- **AIM**
Starting at the first line of the listing below, retype each line up to and including the one that contains "g = mixc(g, (.44, .40, .20), .35*rim*sst(.1, .4, a1+.3*a3))". Leave pictures out.

- **PROVIDED DATA**
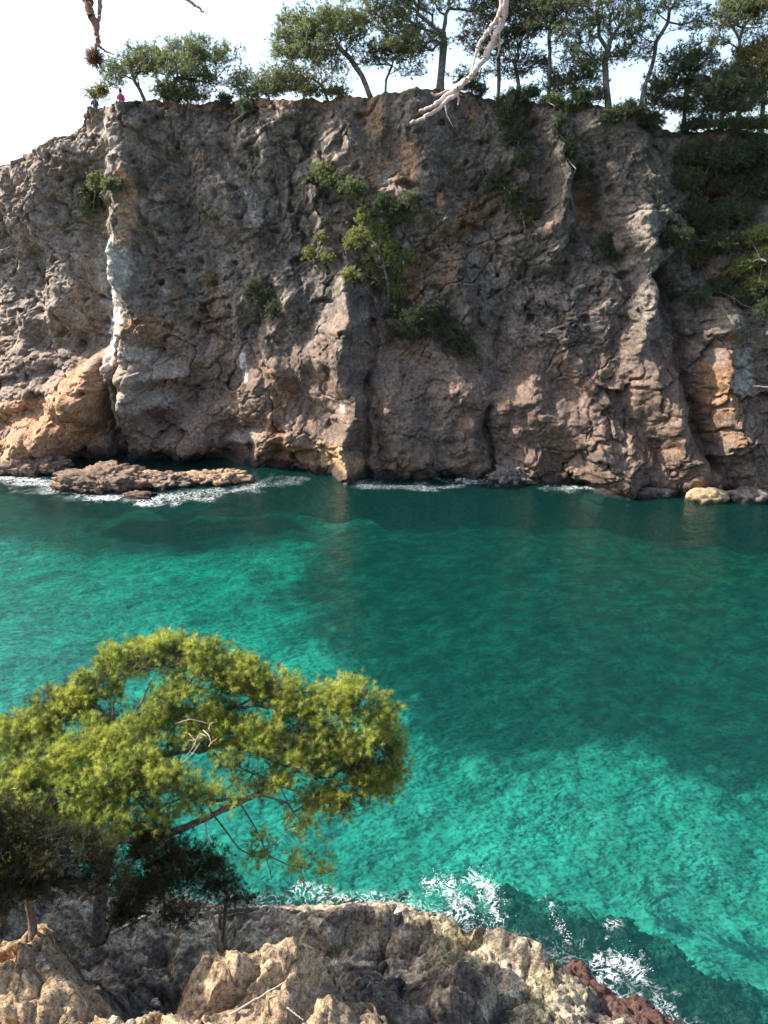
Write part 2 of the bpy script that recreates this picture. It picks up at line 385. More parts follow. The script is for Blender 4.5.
GZ += .06*billow(GX*2.4, GY*2.4, 3., 4, .6)+.07*fbm(GX*4, GY*4, 1.5, 5, .72)-.05*np.exp(-(perlin(GX*2.1, GY*1.5, 99.)/.05)**2)+(.02+.025*land)*blocks(GX*5.5+.5*fbm(GX*4, GY*4, .3, 3), GY*5.5+.5*fbm(GX*4, GY*4, 5.3, 3), 177)-.08*sst(.35, .6, perlin(GX*2.2, GY*2.2, 90.))-.10*np.exp(-(perlin(GX*.5+GY*.3, GY*1.2, 95.)/.035)**2)
GZ = np.where(d_s > -.3, GZ-(GZ-.12)*.72*sst(1.15, .55, d_s+.25*fbm(GX*1.5, GY*1.5, 73., 3))*sst(.4, 1.8, GX), GZ)
GZ += .16*sst(-.6, .0, d_s)*sst(1.2, .6, d_s)*sst(.4, 1.8, GX)*billow(GX*1.7, GY*1.7, 83., 4, .6)
GXd = GX+.10*fbm(GX*1.6, GY*1.6, 31., 4); GYd = GY+.14*fbm(GX*1.6, GY*1.6, 37., 4)+.25*np.clip(GZ-.5, 0, 4)*.25*perlin(GX*.8, GY*.8, 51.)
# keep the ground clear below the camera's lower line of sight close in
lim = 14-1.36*np.clip(GY, 0, 6)-1.55
GZ = np.where(GY < 6.0, np.minimum(GZ, lim+.45*np.clip(GZ-lim, 0, 1)), GZ)
pxs, pys, _ = project(np.stack([GXd, GYd, GZ], -1).reshape(-1, 3)); pxs = pxs.reshape(GX.shape)
sil = np.interp(pxs, [-100,0,100,200,250,320,400,440,480,520,560,590,620,650,680,760], [890,890,890,900,907,903,902,912,918,935,945,965,985,1000,1024,1070])
vv = (512-sil)/F; zc = 14+GYd*(-ST+vv*CT)/(CT+vv*ST)
zc = zc+.07*fbm(GX*2.2, GY*.3, 71., 3)-.05
GZ = np.where((GY > 5) & (d_s > -.2) & (GXd > -7.2), np.where(GZ > zc, np.maximum(zc+.15*(np.minimum(GZ-zc, .4)), -.3), GZ), GZ)
NEAR = np.stack([GXd, GYd, GZ], -1).reshape(-1, 3)
DS_ = d_s[..., None]+.5*fbm(GX, GY, 66., 3)[..., None]; HZ_ = GZ[..., None]
a1 = fbm(GX*.6, GY*.6, GZ*.6+2., 4)[..., None]; a2 = fbm(GX*2.2, GY*2.2, GZ*2.2+5., 5, .65)[..., None]; a3 = fbm(GX*6, GY*6, GZ*6+9., 3)[..., None]
g = np.zeros(GX.shape+(3,))+np.array([.27, .21, .155])
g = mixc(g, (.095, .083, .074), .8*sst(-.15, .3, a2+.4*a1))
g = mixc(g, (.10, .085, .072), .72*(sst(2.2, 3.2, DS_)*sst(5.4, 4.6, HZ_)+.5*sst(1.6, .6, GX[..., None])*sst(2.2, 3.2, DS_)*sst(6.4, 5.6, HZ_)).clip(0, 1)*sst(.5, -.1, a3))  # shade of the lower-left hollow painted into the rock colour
g = mixc(g, (.40, .34, .27), .7*sst(.1, .5, a3*.6-a2*.5))
DS = d_s[..., None]; HZ = GZ[..., None]
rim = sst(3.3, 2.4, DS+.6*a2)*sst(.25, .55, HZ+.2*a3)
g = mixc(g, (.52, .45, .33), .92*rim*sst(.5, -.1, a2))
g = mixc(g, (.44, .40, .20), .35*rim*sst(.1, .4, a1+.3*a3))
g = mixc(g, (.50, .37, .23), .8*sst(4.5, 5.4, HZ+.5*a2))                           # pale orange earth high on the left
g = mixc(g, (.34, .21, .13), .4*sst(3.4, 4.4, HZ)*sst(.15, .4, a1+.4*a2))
g = mixc(g, (.11, .045, .04), .85*sst(.5, .25, HZ+.15*a3))                            # red-brown weed at the waterline
g = mixc(g, (.095, .05, .042), .9*sst(1.5, .8, DS+.7*a2)*sst(.5, 1.6, GX[..., None]+.5*a1)*sst(1.0, .55, HZ+.3*a3))
g = mixc(g, (.05, .04, .032), .8*sst(-.1, -.5, HZ))
g = mixc(g, (.12, .11, .07), .5*sst(-.5, -1., HZ)*sst(0, .3, a2))
g = mixc(g, (.40, .37, .30), sst(-.1, -2.0, d_f+.9*a1[..., 0]+.5*a2[..., 0])[..., None])
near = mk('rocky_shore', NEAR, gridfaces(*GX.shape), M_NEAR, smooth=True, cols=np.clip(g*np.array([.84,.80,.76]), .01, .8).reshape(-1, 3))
tag(near, 'rugged foreground rocks dropping to the water', kind='structure')

# ------------------------------------------------------------------ SEABED
sx = axis(-3000, 3000, -34, 34, .25, 1.25); sy = axis(-3000, 3000, 8, 52, .25, 1.25)
BX, BY = np.meshgrid(sx, sy)
deep = 2.5+.5*fbm(BX*.06, BY*.06, 1., 3)+.2*fbm(BX*.5, BY*.5, 2., 3)
far = np.maximum(abs(BX)-40, 0)+np.maximum(-BY-30, 0)
BZ = -deep-np.clip(far*.05, 0, 20)
b1 = fbm(BX*.16, BY*.22, 4., 4)[..., None]; b2 = fbm(BX*.9, BY*1.2, 6., 5, .65)[..., None]
gl = [Pz(a, b, -2.5)[:2] for a, b in ((325,535),(400,512),(540,508),(640,506),(768,515),(880,560),(880,790),(768,805),(650,778),(560,765),(470,768),(415,745),(375,695),(305,625),(285,580))]
def inpoly(x, y, pts):
    r = np.zeros(x.shape, bool); n = len(pts)
    for i in range(n):
        (x0, y0), (x1, y1) = pts[i], pts[(i+1) % n]
        r ^= ((y0 > y) != (y1 > y)) & (x < (x1-x0)*(y-y0)/(y1-y0+1e-9)+x0)
    return r
dd = polydist(BX, BY, gl+[gl[0]]); dd = np.where(inpoly(BX, BY, gl), dd, -dd)
grassf = sst(-1.5, 1.2, dd+1.8*b1[..., 0]+1.5*b2[..., 0])[..., None]
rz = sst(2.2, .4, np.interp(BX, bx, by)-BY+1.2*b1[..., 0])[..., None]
sc_ = np.zeros(BX.shape+(3,))+np.array([.38, .36, .29])
b3 = fbm(BX*1.5+.6*b2[..., 0], BY*2.2, 46., 4, .6)[..., None]
sc_ = mixc(sc_, (.17, .18, .12), .5*sst(.05, .7, b2+.3*b3))
sc_ = mixc(sc_, (.50, .46, .38), .6*sst(.1, .5, b1-.3*b3))
sc_ = mixc(sc_, (.022, .028, .018), (.98)*grassf*(.84+.16*sst(.35, -.15, b2)))
rg = sst(6, 16, BX)[..., None]
sc_ = mixc(sc_, (.09, .10, .055), .7*rg*sst(-.1, .3, b2+.5*b3+.1))
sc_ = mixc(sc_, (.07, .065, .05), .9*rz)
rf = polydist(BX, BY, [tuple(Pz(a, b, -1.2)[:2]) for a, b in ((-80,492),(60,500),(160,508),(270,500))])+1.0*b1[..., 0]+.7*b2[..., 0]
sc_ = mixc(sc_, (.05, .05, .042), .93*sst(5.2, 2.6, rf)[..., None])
lf = sst(-9, -16, BX)[..., None]*sst(20, 34, BY)[..., None]
sc_ = mixc(sc_, (.16, .17, .13), .12*lf)
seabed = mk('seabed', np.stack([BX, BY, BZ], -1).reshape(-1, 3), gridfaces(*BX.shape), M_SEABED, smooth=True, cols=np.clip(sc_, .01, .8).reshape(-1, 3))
tag(seabed, 'sandy seabed with dark weed meadows', kind='structure')

# ------------------------------------------------------------------ WATER
qx = axis(-2600, 2600, -30, 30, .11, 1.16); qy = axis(-2600, 2600, 9.5, 51, .095, 1.16)
WX, WY = np.meshgrid(qx, qy)
fadef = np.exp(-(np.maximum(abs(WX)-40, 0)/60))*np.exp(-np.maximum(-WY, 0)/60)
e1 = WX*.94+WY*.34; e2 = -WX*.34+WY*.94
WZ = .035*fbm(e1*.35, e2*.75, .5, 3)+.016*(1-2*abs(perlin(e1*1.5, e2*2.9, 3.)))+.009*fbm(e1*2.9, e2*4.8, 7., 2)
WZ += .16*np.exp(-((sdist(WX, WY, [(1.5,15.2),(4.2,15.6),(6.2,14.9),(8.2,13.1),(11.5,9.5)])+.3*perlin(WX, WY, 4.))/.35)**2)*sst(1, 4, WX)*sst(17, 15.5, WY)
WZ *= fadef
def pl(pts): return [tuple(Pz(a, b, 0)[:2]) for a, b in pts]
foam = np.zeros(WX.shape)
fs = np.where(WY > 30, 1., .28); FX = WX+fs*1.3*fbm(WX*.6/fs, WY*.6/fs, 12., 4, .6); FY = WY+fs*1.1*fbm(WX*.6/fs, WY*.6/fs, 22., 4, .6)
for pts, w, a in (([(-40,470),(20,478),(60,490),(130,497),(200,497),(258,486)], 1.2, .78), ([(0,474),(50,486)], 1.0, .95), ([(100,498),(160,500)], .8, .95),
                  ([(360,484),(420,487),(450,485),(500,482)], .8, .62), ([(455,484),(485,482)], .4, .9), ([(560,488),(610,487)], .8, .6), ([(575,486),(605,487)], .4, .85),
                  ([(425,890),(440,880),(455,900),(470,918)], .22, 1.0), ([(470,880),(490,890),(497,918)], .24, 1.05), ([(420,915),(500,925)], .2, .75),
                  ([(300,890),(345,900),(410,905)], .28, .85), ([(545,905),(560,930),(575,945)], .13, .9), ([(600,915),(615,935)], .10, .8),
                  ([(590,985),(615,960),(640,975)], .30, .95), ([(600,990),(660,1010),(690,1030)], .28, .75), ([(640,960),(665,990)], .2, .6),
                  ([(258,486),(300,480)], 1., .55)):
    dq = polydist(FX, FY, pl(pts)); foam = np.maximum(foam, np.where(WY < 20, .8, .9)*a*np.exp(-(dq/w)**2*.8))
foam = np.maximum(foam, .40*np.exp(-(np.maximum(0, -sdist(WX, WY, shore)-.1)/.35)**2))
WZ += .05*foam*(perlin(WX*5, WY*5, 1.)+.4)*(WY < 20)
nrw, ncw = WX.shape
topV = np.stack([WX, WY, WZ], -1).reshape(-1, 3)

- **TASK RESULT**
Write part 2 of the bpy script that recreates this picture. It picks up at line 385. More parts follow. The script is for Blender 4.5.
GZ += .06*billow(GX*2.4, GY*2.4, 3., 4, .6)+.07*fbm(GX*4, GY*4, 1.5, 5, .72)-.05*np.exp(-(perlin(GX*2.1, GY*1.5, 99.)/.05)**2)+(.02+.025*land)*blocks(GX*5.5+.5*fbm(GX*4, GY*4, .3, 3), GY*5.5+.5*fbm(GX*4, GY*4, 5.3, 3), 177)-.08*sst(.35, .6, perlin(GX*2.2, GY*2.2, 90.))-.10*np.exp(-(perlin(GX*.5+GY*.3, GY*1.2, 95.)/.035)**2)
GZ = np.where(d_s > -.3, GZ-(GZ-.12)*.72*sst(1.15, .55, d_s+.25*fbm(GX*1.5, GY*1.5, 73., 3))*sst(.4, 1.8, GX), GZ)
GZ += .16*sst(-.6, .0, d_s)*sst(1.2, .6, d_s)*sst(.4, 1.8, GX)*billow(GX*1.7, GY*1.7, 83., 4, .6)
GXd = GX+.10*fbm(GX*1.6, GY*1.6, 31., 4); GYd = GY+.14*fbm(GX*1.6, GY*1.6, 37., 4)+.25*np.clip(GZ-.5, 0, 4)*.25*perlin(GX*.8, GY*.8, 51.)
# keep the ground clear below the camera's lower line of sight close in
lim = 14-1.36*np.clip(GY, 0, 6)-1.55
GZ = np.where(GY < 6.0, np.minimum(GZ, lim+.45*np.clip(GZ-lim, 0, 1)), GZ)
pxs, pys, _ = project(np.stack([GXd, GYd, GZ], -1).reshape(-1, 3)); pxs = pxs.reshape(GX.shape)
sil = np.interp(pxs, [-100,0,100,200,250,320,400,440,480,520,560,590,620,650,680,760], [890,890,890,900,907,903,902,912,918,935,945,965,985,1000,1024,1070])
vv = (512-sil)/F; zc = 14+GYd*(-ST+vv*CT)/(CT+vv*ST)
zc = zc+.07*fbm(GX*2.2, GY*.3, 71., 3)-.05
GZ = np.where((GY > 5) & (d_s > -.2) & (GXd > -7.2), np.where(GZ > zc, np.maximum(zc+.15*(np.minimum(GZ-zc, .4)), -.3), GZ), GZ)
NEAR = np.stack([GXd, GYd, GZ], -1).reshape(-1, 3)
DS_ = d_s[..., None]+.5*fbm(GX, GY, 66., 3)[..., None]; HZ_ = GZ[..., None]
a1 = fbm(GX*.6, GY*.6, GZ*.6+2., 4)[..., None]; a2 = fbm(GX*2.2, GY*2.2, GZ*2.2+5., 5, .65)[..., None]; a3 = fbm(GX*6, GY*6, GZ*6+9., 3)[..., None]
g = np.zeros(GX.shape+(3,))+np.array([.27, .21, .155])
g = mixc(g, (.095, .083, .074), .8*sst(-.15, .3, a2+.4*a1))
g = mixc(g, (.10, .085, .072), .72*(sst(2.2, 3.2, DS_)*sst(5.4, 4.6, HZ_)+.5*sst(1.6, .6, GX[..., None])*sst(2.2, 3.2, DS_)*sst(6.4, 5.6, HZ_)).clip(0, 1)*sst(.5, -.1, a3))  # shade of the lower-left hollow painted into the rock colour
g = mixc(g, (.40, .34, .27), .7*sst(.1, .5, a3*.6-a2*.5))
DS = d_s[..., None]; HZ = GZ[..., None]
rim = sst(3.3, 2.4, DS+.6*a2)*sst(.25, .55, HZ+.2*a3)
g = mixc(g, (.52, .45, .33), .92*rim*sst(.5, -.1, a2))
g = mixc(g, (.44, .40, .20), .35*rim*sst(.1, .4, a1+.3*a3))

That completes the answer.